Mais pour cette finale, les Marocains seront très nombreux…à supporter la Croatie. C’est étrange. Les «Croates» sont nombreux parmi nous. Certains aiment ce jeune pays de 4 millions d’habitants au nationalisme exacerbé (c’est le propre de toutes les jeunes Nations à l’indépendance ou à la création récente, notamment dans l’ancien bloc de l’Est) pour son football chatoyant. Et peut-être pour sa présidente étonnamment sexy.
Mais beaucoup de Marocains vont supporter la Croatie…parce qu’ils n’aiment pas la France. Ça n’a rien à voir avec le football.
Ces mêmes personnes ont supporté la Belgique en demi-finale, l’Uruguay en quart et l’Argentine en huitième pour la même raison. Ils n’aiment pas la France, point à la ligne.
La montée de ce sentiment anti-français est très visible en période de Coupe du Monde. Parce que le football sert à ça. C’est un révélateur. Ça vous fait sortir de ces choses…
J’ai assisté à la demi-finale France-Belgique au milieu d’une bande exclusivement anti-française. J’en étais le premier étonné. Mes amis sont tous francophones et francophiles dans la vie de tous les jours. Ils suivent de très près l’actualité française. Ils ont de la famille et des amis là-bas. Ils passent leurs vacances et leurs stages de formation en France. Tous se battent, tous les ans, pour envoyer leurs enfants dans les meilleures écoles françaises. Et ils paient le prix fort pour cela.
Mieux: beaucoup de mes « amis » sont binationaux. Ils sont Marocains et Français aussi. Et avec ça, ils soutenaient la Belgique contre la France. Et demain ils vont soutenir la Croatie contre la France!
Et ça n’a rien à voir avec le football, je vous prie de me croire.
Le football met à nu certains sentiments. Avec lui, comme pourrait dire un Sacha Guitry, on ne saurait cacher ces sentiments qu’il ne faudrait peut-être ni voir ni ressentir. Mais c’est comme ça. C’est plus fort que nous. Le football est passé par là, ouvrez bien les yeux et regardez les dégâts.

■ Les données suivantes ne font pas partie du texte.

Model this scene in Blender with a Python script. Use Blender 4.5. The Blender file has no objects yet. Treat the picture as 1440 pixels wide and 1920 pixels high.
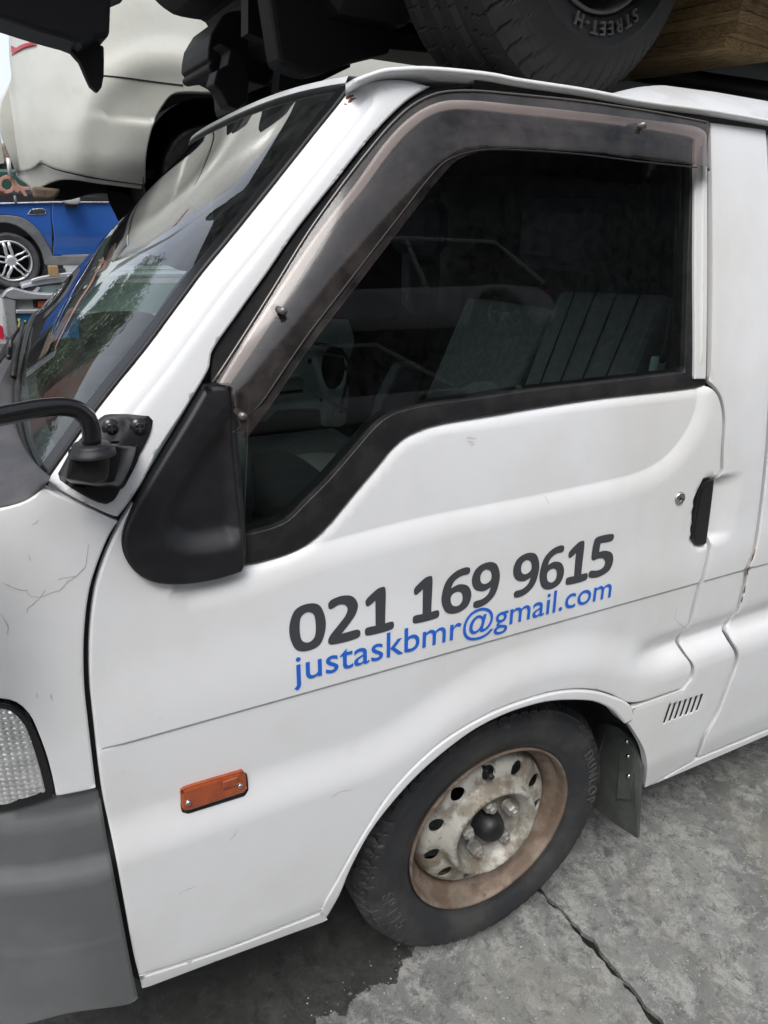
import bpy, math, random
import numpy as np
from mathutils import Vector, Matrix
from mathutils.geometry import delaunay_2d_cdt
R = math.radians
rng = np.random.default_rng(7); random.seed(7)
SC = bpy.context.scene
COL = SC.collection

# ---------------------------------------------------------------- camera
F_PX, YAW, PITCH, ROLL = 1357.81, .50414147, -.38291621, .03623570
CAM = np.array([-.76184, -.87387, 1.45726])
def cam_axes():
    cy, sy, cp, sp, cr, sr = math.cos(YAW), math.sin(YAW), math.cos(PITCH), math.sin(PITCH), math.cos(ROLL), math.sin(ROLL)
    r = np.array([cy, -sy, 0.]); f = np.array([sy*cp, cy*cp, sp]); u = np.cross(r, f)
    return np.array([cr*r+sr*u, -sr*r+cr*u, f])
AX = cam_axes()
cd = bpy.data.cameras.new('camera'); cam = bpy.data.objects.new('camera', cd); COL.objects.link(cam)
cd.sensor_fit = 'HORIZONTAL'; cd.sensor_width = 36; cd.lens = 36*F_PX/1440; cd.clip_start = .05; cd.clip_end = 900
m3 = Matrix((AX[0], AX[1], -AX[2])).transposed()
cam.matrix_world = Matrix.Translation(CAM.tolist()) @ m3.to_4x4()
SC.camera = cam

# ---------------------------------------------------------------- light
SC.view_settings.view_transform = 'Standard'; SC.view_settings.look = 'None'
SC.view_settings.exposure = 0.62; SC.view_settings.gamma = 1
SUN_EL, SUN_AZ = R(58), R(215)
world = bpy.data.worlds.new('World'); SC.world = world; world.use_nodes = True
wn = world.node_tree; bg = wn.nodes['Background']
sky = wn.nodes.new('ShaderNodeTexSky'); sky.sky_type = 'NISHITA'; sky.sun_disc = False
sky.sun_elevation = SUN_EL; sky.sun_rotation = SUN_AZ; sky.dust_density = 3; sky.air_density = 1.0
hs = wn.nodes.new('ShaderNodeHueSaturation'); hs.inputs['Saturation'].default_value = .28; hs.inputs['Value'].default_value = 1.25
wn.links.new(sky.outputs[0], hs.inputs['Color'])
tcw = wn.nodes.new('ShaderNodeTexCoord'); nz = wn.nodes.new('ShaderNodeTexNoise'); nz.inputs['Scale'].default_value = 3.2; nz.inputs['Detail'].default_value = 7
wn.links.new(tcw.outputs['Generated'], nz.inputs['Vector'])
crw = wn.nodes.new('ShaderNodeValToRGB'); crw.color_ramp.elements[0].position = .36; crw.color_ramp.elements[0].color = (.78, .82, .9, 1); crw.color_ramp.elements[1].position = .62; crw.color_ramp.elements[1].color = (1.25, 1.25, 1.25, 1)
wn.links.new(nz.outputs[0], crw.inputs[0])
mxw = wn.nodes.new('ShaderNodeMixRGB'); mxw.blend_type = 'MULTIPLY'; mxw.inputs[0].default_value = 1
wn.links.new(hs.outputs[0], mxw.inputs[1]); wn.links.new(crw.outputs[0], mxw.inputs[2])
wn.links.new(mxw.outputs[0], bg.inputs[0]); bg.inputs[1].default_value = .12
sd = bpy.data.lights.new('sun', 'SUN'); sd.energy = 1.1; sd.angle = R(25); sd.color = (1, .97, .93)
sun = bpy.data.objects.new('sun', sd); COL.objects.link(sun)
# direction to the sun: behind the photographer and high
sdir = Vector((math.sin(SUN_AZ)*math.cos(SUN_EL), math.cos(SUN_AZ)*math.cos(SUN_EL), math.sin(SUN_EL)))
sun.rotation_euler = sdir.to_track_quat('Z', 'Y').to_euler()

# ---------------------------------------------------------------- materials
def lin(h):
    h = h.lstrip('#'); c = [int(h[i:i+2], 16)/255 for i in (0, 2, 4)]
    return tuple(x/12.92 if x <= .04045 else ((x+.055)/1.055)**2.4 for x in c)+(1,)
MATS = {}
def mat(name, col, rough=.5, metal=0, col2=None, scale=8, lo=.4, hi=.65, bump=0, bscale=60, coat=0, alpha=1, trans=0, ior=1.45, emit=None, layers=(), rough2=None, detail=6, stretch=None):
    """principled material: col/col2 mixed by noise; layers = (colour, scale, lo, hi, amount, stretch) of dirt on top"""
    m = bpy.data.materials.new(name); m.use_nodes = True; nt = m.node_tree; N, L = nt.nodes, nt.links
    b = N['Principled BSDF']; b.inputs['Roughness'].default_value = rough; b.inputs['Metallic'].default_value = metal
    b.inputs['IOR'].default_value = ior; b.inputs['Coat Weight'].default_value = coat; b.inputs['Coat Roughness'].default_value = .06
    b.inputs['Alpha'].default_value = alpha; b.inputs['Transmission Weight'].default_value = trans
    b.inputs['Base Color'].default_value = col
    tc = N.new('ShaderNodeTexCoord'); cur = None
    def noise(scale, det=detail, st=None):
        n = N.new('ShaderNodeTexNoise'); n.inputs['Scale'].default_value = scale; n.inputs['Detail'].default_value = det; n.inputs['Roughness'].default_value = .62
        if st:
            mp = N.new('ShaderNodeMapping'); mp.inputs['Scale'].default_value = st; L.new(tc.outputs['Object'], mp.inputs[0]); L.new(mp.outputs[0], n.inputs['Vector'])
        else: L.new(tc.outputs['Object'], n.inputs['Vector'])
        return n
    def ramp(src, lo, hi):
        r = N.new('ShaderNodeMapRange'); r.interpolation_type = 'SMOOTHSTEP'; r.inputs[1].default_value = lo; r.inputs[2].default_value = hi; L.new(src, r.inputs[0]); return r.outputs[0]
    if col2:
        f = ramp(noise(scale, st=stretch).outputs[0], lo, hi)
        mx = N.new('ShaderNodeMixRGB'); mx.inputs[1].default_value = col; mx.inputs[2].default_value = col2; L.new(f, mx.inputs[0]); cur = mx.outputs[0]
        if rough2 is not None:
            mr = N.new('ShaderNodeMapRange'); mr.inputs[3].default_value = rough; mr.inputs[4].default_value = rough2; L.new(f, mr.inputs[0]); L.new(mr.outputs[0], b.inputs['Roughness'])
    for (c, s, l, h, amt, *st) in layers:
        f = ramp(noise(s, st=st[0] if st else None).outputs[0], l, h)
        mu = N.new('ShaderNodeMath'); mu.operation = 'MULTIPLY'; mu.inputs[1].default_value = amt; L.new(f, mu.inputs[0])
        mx = N.new('ShaderNodeMixRGB'); mx.inputs[2].default_value = c; L.new(mu.outputs[0], mx.inputs[0])
        if cur is None: mx.inputs[1].default_value = col
        else: L.new(cur, mx.inputs[1])
        cur = mx.outputs[0]
    if cur is not None: L.new(cur, b.inputs['Base Color'])
    if bump:
        n = noise(bscale, 8); bp = N.new('ShaderNodeBump'); bp.inputs['Strength'].default_value = bump; bp.inputs['Distance'].default_value = .002
        L.new(n.outputs[0], bp.inputs['Height']); L.new(bp.outputs[0], b.inputs['Normal'])
    if emit: b.inputs['Emission Color'].default_value = emit; b.inputs['Emission Strength'].default_value = 1
    MATS[name] = m; return m
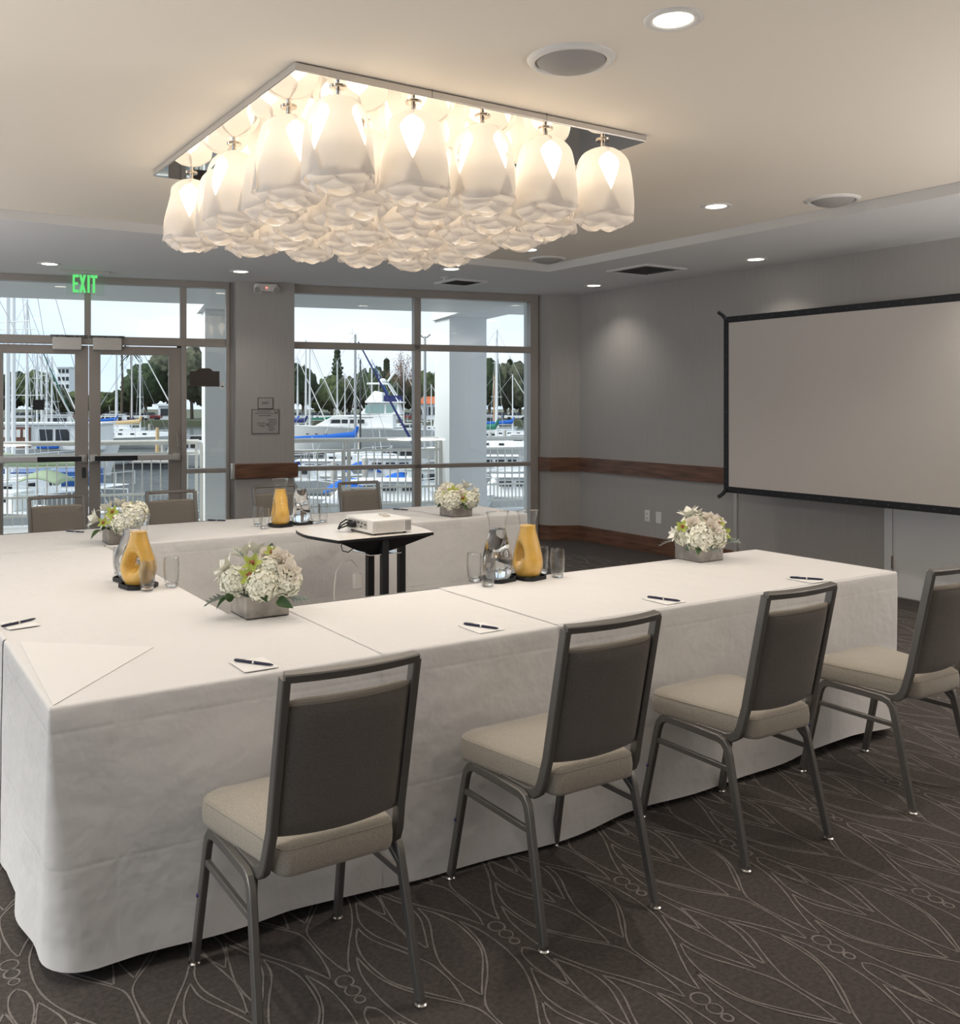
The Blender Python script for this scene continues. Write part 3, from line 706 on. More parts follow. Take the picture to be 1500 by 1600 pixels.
# ================================================================ CHAIRS
def make_chair():
    c_ = empty('banquet_chair', (0,0,0), 0, 'x', 'chair', 'banquet chairs')
    # seat: trapezoid cushion with rounded corners and domed top
    def outline(n=40):
        P = []
        cor = [(-.157,-.220,.035),(.157,-.220,.035),(.218,.215,.06),(-.218,.215,.06)]
        for i, (x, y, r) in enumerate(cor):
            cx_ = x+(r if x < 0 else -r); cy_ = y+(r if y < 0 else -r); a0 = [PI, 1.5*PI, 0, .5*PI][i]
            for k in range(7): a = a0+k*PI/12; P.append((cx_+r*math.cos(a), cy_+r*math.sin(a)))
        return P
    O = outline(); n = len(O); g = MB()
    for sc, z in ((.96,.410),(.995,.414),(1.008,.428),(1.012,.455),(1.002,.478),(.98,.491),(.94,.499),(.6,.509),(.25,.513)):
        for x, y in O: g.v.append((x*sc, .005+(y-.005)*sc, .408+(z-.410)*.86))
    for j in range(8):
        for i in range(n): g.f.append((j*n+i, j*n+(i+1)%n, (j+1)*n+(i+1)%n, (j+1)*n+i)); g.m.append(0)
    g.f += [tuple(range(n))[::-1], tuple(8*n+i for i in range(n))]; g.m += [0,0]
    seat = g.build('seat', m_seat, c_, ang=60)
    g = MB(); g.tube([(x*.99, .005+(y-.005)*.99, .475) for x,y in O], .0018, 6, closed=True); g.build('piping', m_seat, seat)
    # backrest posts, curving forward under the seat
    yb = lambda z: -.195-.2067*(z-.47)
    for s in (-1,1):
        path = [(s*.174,yb(z),z) for z in (.907,.7,.52)]+[(s*.179,-.188,.45),(s*.18,-.176,.424),(s*.18,-.155,.409),(s*.18,-.13,.403),(s*.18,.0,.402)]
        MB().sweep(path, .022, .030).build('back_post', m_tube, c_, ang=30)
        # inverted U of the legs
        fr_ = [(s*.216,.238,.016),(s*.204,.168,.35),(s*.203,.160,.374),(s*.202,.145,.391),(s*.201,.122,.398),(s*.200,.0,.399)]
        re_ = [(s*.216,-.238,.016),(s*.204,-.158,.35),(s*.203,-.150,.374),(s*.202,-.135,.391),(s*.201,-.112,.398),(s*.200,.0,.399)]
        for P in (fr_, re_):
            l = MB().sweep(P, .020, .026).build('leg', m_tube, c_, ang=30)
            x, y, z = P[0]; MB().lathe([(.012,.018),(.013,.010),(.017,.006),(.017,0)], 16, (x*1.004,y*1.01)).build('glide', m_chrome, l)
        x = s*.206
        MB().tube([(x*1.06,.205,.205),(x*1.085,.206,.205)], .005, 10).build('plug', mat('violet_plug',(.06,.05,.22),.4), c_)
        MB().sweep([(s*.2055,.172,.308),(s*.2055,-.164,.308)], .014, .018).build('stretcher', m_tube, c_)
        MB().sweep([(s*.204,-.17,.325),(s*.180,-.115,.395)], .012, .016).build('brace', m_tube, c_)
    # top bar bowed back
    P = []
    for k in range(13):
        u = -1+k/6; P.append((u*.176, yb(.908)-.022*(1-u*u), .908))
    MB().sweep(P, .022, .028, (0,-.2,1)).build('top_bar', m_tube, c_, ang=30)
    # padded back
    g = MB(); zb_, zt_ = .510, .842
    def sec(u, v, side):
        x = u*.163; z = zb_+(zt_-zb_)*v
        e = max(0, 1-abs(u)**8)**.5*max(0, 1-abs(2*v-1)**10)**.5
        bow = -.022*(1-u*u)*(.35+.65*v)
        return (x, yb(z)+bow+side*(.004+.013*e)+(.004 if side > 0 else 0), z-.010*(1-u*u)*(1-v)*1.2)
    for side, m_i in ((-1,0),(1,1)):
        g.cur = m_i; g.grid(lambda u, v: sec(2*u-1, v, side), 16, 16)
    g.cur = 1
    for u0 in (-1,1): g.grid(lambda a, v: tuple(Vector(sec(u0,v,-1)).lerp(Vector(sec(u0,v,1)), a)), 2, 16)
    for v0 in (0,1): g.grid(lambda u, a: tuple(Vector(sec(2*u-1,v0,-1)).lerp(Vector(sec(2*u-1,v0,1)), a)+Vector((0,0,(.006 if v0 else -.002)*math.sin(PI*a)))), 16, 4)
    g.build('backrest', [m_back, m_backf], c_, ang=60)
    MB().tube([tuple(Vector(sec(-1+k/8,1,-1)).lerp(Vector(sec(-1+k/8,1,1)),.5)+Vector((0,0,-.001))) for k in range(0,17)], [.006,.010]+[.0115]*13+[.010,.006], 10).build('top_roll', m_roll, c_)
    return c_
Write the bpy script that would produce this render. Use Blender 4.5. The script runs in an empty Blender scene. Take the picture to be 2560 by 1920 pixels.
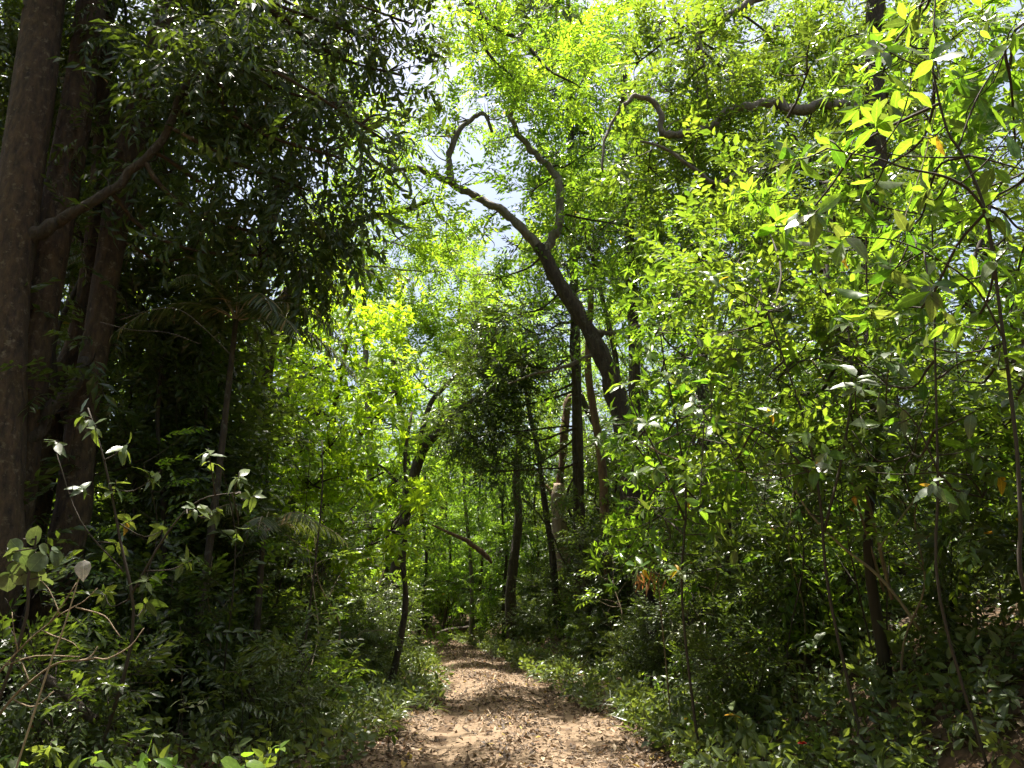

Ce sentiment anti-français, que le football rend si visible, n’est pas nouveau. Il y a 40 ans, il y a 20 ans, on l’avait déjà.
Même le recul que nous offre le temps (par rapport à la douloureuse période du Protectorat) n’y a rien changé. Le merveilleux métissage de cette équipe de France, et de cette France tout court, qui compte aujourd’hui plusieurs «Marocains» parmi ses ministres et ses plus beaux symboles, n’a rien changé non plus.
Je me souviens avoir dit à l’un de mes amis, lors de cette fameuse demi-finale: «Mais ouvre les yeux, tu ne vois pas que cette France d’aujourd’hui…se met un peu à nous ressembler?».
Inutile de vous qu’il m’a répondu, en haussant les épaules: «Oui, et alors? Moi je suis pour la Belgique (et plus tard pour la Croatie)!».